Chris’ wife left their family. For years, Chris has singlehandedly raised his two sons with a father’s sustaining providence and a mother’s loving care.

It is also in their small village where he met a woman who eventually became his wife and the mother of his two sons. They were a complete and happy family then.

After more than 10 years of being married, Chris’s livelihood was not flourishing. Being a man who hadn’t set foot in college, his capability for supporting his family is limited to the meagre income he earns after he sells his harvests.

Hardships continued to follow, which made Chris’s wife leave for a decent-paying job in a distant city. After years of working away from her family, she never came back.

“She found another one,” shares Chris. “I wasn’t mad at her. All I thought about after I heard the news was the welfare of my children, now that they didn’t have a mother.”

Chris promised himself that he would double his efforts to provide for the needs of his two sons.

Being a loving father, Chris also makes sure that the motherly needs of his sons are attended to. He talks to them and guides them if they have problems in school; he also cooks for them and makes sure that they are nourished.
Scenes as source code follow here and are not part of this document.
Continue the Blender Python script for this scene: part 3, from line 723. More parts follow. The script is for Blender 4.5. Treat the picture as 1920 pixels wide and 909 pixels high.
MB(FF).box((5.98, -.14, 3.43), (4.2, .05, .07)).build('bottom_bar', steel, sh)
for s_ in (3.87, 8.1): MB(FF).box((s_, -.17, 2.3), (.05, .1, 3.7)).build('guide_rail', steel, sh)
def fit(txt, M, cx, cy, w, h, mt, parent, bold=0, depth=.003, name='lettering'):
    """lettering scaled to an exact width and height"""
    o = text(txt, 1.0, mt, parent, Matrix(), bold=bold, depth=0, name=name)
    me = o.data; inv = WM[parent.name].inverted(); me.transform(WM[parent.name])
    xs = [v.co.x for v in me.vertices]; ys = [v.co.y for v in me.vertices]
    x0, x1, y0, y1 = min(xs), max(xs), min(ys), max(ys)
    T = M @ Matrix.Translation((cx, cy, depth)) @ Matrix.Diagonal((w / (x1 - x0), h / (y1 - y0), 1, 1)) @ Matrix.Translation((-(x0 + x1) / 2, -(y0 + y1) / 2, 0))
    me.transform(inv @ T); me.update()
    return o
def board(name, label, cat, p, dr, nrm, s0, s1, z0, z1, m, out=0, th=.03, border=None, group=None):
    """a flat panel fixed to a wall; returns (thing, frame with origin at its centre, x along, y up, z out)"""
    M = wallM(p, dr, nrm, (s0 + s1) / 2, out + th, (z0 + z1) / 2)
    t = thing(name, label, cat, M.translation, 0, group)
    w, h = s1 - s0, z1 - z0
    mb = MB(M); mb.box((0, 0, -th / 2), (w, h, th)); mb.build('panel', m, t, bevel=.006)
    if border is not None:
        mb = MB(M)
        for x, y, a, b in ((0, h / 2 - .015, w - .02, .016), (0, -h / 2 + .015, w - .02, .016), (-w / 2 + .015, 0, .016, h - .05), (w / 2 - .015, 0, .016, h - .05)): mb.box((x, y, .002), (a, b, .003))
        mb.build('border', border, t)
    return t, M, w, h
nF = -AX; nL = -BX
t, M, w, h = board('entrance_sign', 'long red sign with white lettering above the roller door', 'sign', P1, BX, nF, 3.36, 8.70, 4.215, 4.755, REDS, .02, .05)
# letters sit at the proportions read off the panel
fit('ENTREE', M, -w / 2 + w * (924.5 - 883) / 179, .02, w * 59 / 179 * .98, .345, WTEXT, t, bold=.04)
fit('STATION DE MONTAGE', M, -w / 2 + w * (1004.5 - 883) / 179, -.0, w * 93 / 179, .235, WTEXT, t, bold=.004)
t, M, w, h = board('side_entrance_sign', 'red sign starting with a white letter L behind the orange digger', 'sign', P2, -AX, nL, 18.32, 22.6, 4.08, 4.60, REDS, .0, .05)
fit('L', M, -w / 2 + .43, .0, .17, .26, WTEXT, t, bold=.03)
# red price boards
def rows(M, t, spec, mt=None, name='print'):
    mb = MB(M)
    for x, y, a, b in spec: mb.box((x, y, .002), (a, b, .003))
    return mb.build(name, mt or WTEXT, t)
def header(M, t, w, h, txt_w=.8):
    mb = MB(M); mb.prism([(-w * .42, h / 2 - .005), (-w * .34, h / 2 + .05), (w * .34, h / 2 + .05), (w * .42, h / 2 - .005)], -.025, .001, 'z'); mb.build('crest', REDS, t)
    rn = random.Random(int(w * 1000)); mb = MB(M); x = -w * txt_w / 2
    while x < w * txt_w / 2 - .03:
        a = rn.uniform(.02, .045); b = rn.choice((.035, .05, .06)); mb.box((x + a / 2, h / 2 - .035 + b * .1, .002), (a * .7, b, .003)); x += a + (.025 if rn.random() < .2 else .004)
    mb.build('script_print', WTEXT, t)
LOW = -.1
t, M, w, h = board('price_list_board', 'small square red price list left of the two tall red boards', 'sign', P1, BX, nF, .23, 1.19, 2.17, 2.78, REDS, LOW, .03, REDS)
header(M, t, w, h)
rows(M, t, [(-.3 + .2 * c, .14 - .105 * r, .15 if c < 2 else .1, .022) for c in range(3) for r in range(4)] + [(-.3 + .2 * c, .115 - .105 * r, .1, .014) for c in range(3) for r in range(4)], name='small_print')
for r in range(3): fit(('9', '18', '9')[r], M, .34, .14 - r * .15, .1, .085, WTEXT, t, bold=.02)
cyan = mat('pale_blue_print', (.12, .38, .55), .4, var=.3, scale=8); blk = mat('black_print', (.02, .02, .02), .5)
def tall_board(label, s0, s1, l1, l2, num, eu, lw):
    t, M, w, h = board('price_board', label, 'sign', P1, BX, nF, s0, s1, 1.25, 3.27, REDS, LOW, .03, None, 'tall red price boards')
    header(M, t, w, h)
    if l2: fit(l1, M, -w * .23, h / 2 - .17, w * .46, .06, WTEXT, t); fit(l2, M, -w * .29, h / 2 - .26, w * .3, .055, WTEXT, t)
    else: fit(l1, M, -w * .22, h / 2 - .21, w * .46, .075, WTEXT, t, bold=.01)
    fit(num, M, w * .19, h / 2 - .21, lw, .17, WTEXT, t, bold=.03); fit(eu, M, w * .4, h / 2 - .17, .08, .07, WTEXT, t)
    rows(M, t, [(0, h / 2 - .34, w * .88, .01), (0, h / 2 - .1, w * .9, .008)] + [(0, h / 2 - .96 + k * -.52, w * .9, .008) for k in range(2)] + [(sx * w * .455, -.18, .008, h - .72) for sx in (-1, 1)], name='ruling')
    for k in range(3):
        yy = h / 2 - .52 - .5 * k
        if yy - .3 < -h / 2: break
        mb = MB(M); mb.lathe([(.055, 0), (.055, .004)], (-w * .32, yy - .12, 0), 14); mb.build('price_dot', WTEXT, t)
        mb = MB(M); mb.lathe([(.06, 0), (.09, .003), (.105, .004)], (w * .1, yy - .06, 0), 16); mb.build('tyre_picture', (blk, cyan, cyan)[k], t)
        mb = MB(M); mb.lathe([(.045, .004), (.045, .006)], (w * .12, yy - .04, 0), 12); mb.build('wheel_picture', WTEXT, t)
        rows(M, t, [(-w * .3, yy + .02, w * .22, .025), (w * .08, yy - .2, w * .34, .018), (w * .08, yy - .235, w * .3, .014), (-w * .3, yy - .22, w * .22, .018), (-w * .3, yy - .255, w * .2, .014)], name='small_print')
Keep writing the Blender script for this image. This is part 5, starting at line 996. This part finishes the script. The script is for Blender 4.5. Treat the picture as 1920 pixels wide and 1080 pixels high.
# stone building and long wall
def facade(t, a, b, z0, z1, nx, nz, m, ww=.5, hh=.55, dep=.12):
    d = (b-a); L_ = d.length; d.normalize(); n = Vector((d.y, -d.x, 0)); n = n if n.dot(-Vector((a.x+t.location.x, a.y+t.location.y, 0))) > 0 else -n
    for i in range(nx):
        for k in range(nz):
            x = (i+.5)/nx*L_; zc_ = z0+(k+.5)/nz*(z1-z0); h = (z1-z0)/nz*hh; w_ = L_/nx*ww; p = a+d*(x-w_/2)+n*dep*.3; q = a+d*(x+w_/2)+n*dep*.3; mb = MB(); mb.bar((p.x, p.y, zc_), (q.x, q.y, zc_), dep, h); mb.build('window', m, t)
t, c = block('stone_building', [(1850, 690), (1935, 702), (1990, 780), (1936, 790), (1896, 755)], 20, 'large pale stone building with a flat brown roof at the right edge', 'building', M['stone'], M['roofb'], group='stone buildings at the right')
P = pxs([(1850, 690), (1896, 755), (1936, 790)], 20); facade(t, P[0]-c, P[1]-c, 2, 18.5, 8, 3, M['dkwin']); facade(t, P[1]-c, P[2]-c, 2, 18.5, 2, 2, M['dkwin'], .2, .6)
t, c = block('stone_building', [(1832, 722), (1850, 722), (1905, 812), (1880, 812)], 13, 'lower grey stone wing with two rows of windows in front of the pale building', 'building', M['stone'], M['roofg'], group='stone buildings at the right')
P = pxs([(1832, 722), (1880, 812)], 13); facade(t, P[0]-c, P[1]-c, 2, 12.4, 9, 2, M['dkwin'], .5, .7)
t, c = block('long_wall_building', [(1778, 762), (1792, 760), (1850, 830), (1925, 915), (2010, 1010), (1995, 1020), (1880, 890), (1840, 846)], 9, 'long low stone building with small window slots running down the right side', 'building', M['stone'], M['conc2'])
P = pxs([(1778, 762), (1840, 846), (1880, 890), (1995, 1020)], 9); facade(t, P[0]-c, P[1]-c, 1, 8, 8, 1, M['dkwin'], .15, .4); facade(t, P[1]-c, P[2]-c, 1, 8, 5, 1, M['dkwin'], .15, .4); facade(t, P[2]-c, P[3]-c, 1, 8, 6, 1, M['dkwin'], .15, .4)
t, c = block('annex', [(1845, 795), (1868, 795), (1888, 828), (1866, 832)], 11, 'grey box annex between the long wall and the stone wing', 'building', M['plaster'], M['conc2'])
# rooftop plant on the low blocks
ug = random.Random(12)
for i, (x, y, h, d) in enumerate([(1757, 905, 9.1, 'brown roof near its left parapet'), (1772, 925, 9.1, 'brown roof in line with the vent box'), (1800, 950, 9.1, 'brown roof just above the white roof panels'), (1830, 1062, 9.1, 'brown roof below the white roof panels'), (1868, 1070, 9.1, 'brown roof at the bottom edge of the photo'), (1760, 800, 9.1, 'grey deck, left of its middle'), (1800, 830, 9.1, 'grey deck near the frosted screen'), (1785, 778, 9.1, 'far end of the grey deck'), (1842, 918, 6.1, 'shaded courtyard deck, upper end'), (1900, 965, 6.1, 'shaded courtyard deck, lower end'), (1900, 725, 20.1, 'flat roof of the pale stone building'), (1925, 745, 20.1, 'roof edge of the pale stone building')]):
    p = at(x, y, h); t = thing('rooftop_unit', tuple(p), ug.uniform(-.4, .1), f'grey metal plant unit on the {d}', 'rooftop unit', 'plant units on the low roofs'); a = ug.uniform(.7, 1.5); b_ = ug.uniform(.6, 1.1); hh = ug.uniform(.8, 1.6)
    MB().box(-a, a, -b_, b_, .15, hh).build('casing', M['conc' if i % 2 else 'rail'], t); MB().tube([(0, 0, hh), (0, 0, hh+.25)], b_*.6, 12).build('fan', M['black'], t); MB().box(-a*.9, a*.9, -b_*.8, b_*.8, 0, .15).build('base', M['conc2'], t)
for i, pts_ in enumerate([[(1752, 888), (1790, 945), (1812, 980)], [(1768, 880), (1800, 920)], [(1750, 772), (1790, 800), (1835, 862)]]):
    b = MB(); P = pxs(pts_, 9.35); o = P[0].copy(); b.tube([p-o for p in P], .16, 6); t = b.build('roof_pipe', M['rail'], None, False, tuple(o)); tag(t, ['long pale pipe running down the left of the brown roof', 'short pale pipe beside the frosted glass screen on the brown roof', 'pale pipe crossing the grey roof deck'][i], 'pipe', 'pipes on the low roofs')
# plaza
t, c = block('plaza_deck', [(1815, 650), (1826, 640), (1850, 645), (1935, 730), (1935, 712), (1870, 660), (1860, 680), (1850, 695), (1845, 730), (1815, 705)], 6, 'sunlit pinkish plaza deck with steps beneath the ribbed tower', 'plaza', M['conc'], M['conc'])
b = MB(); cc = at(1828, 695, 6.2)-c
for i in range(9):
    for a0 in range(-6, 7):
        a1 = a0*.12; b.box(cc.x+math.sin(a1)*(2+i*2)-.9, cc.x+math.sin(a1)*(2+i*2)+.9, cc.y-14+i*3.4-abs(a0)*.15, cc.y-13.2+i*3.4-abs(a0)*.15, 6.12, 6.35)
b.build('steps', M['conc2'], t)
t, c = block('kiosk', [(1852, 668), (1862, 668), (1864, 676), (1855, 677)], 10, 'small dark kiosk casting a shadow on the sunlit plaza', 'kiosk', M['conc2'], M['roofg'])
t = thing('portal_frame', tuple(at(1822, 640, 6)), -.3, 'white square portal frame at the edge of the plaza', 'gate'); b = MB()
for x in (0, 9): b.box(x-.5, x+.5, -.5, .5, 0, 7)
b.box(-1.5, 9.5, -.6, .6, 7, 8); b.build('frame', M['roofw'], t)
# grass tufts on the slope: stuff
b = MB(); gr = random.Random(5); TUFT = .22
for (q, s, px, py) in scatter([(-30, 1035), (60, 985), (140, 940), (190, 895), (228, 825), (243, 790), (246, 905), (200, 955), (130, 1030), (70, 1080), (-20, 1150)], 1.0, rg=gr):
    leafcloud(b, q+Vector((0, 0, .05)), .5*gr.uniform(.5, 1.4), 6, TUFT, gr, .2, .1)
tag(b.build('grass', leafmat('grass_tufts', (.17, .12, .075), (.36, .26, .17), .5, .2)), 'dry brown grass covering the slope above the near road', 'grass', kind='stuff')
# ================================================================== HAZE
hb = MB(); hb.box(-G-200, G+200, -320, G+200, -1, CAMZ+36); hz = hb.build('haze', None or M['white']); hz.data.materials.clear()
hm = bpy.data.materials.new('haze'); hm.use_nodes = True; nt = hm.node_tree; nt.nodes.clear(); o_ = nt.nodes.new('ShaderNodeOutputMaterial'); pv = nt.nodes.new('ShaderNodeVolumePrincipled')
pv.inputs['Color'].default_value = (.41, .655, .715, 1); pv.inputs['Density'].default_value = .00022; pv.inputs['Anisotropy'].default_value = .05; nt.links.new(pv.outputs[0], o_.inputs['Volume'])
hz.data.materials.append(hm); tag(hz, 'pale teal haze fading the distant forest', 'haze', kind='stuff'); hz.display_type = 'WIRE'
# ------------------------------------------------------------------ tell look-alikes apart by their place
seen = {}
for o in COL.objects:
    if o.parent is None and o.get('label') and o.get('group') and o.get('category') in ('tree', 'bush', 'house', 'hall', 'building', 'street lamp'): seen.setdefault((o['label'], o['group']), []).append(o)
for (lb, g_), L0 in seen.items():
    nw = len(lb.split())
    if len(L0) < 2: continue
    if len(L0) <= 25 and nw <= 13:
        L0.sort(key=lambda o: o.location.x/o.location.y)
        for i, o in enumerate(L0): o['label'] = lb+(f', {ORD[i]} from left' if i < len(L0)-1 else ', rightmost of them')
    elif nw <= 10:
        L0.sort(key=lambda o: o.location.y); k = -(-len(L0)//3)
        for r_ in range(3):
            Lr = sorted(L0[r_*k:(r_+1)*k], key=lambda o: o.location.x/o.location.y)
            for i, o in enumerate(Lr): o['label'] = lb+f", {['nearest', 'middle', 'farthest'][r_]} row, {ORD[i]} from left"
“I still want my children to feel a mother’s love. That is why I try my best to provide it to them. Sometimes when I am busy, I send them to their grandmother,” adds Chris.

World Vision helps Chris

Chris was thankful when he found out that his eldest son’s education would be sponsored by World Vision. His son is provided with school materials and timely gifts. Chris also shares the gifts with his youngest son, Mark.

“World Vision is a big help to our family, especially in my kids’ education,” says Chris.

Loving father

Indeed, Mark and his older brother are blessed to have a loving and caring father. They still visit their mother, who has already settled with a new family. But for them, their papa Chris is enough for them as their father and mother.

“Love nako si Papa kay palangga ko niya (I love my father because he takes care of me),” says Mark while sitting beside his father.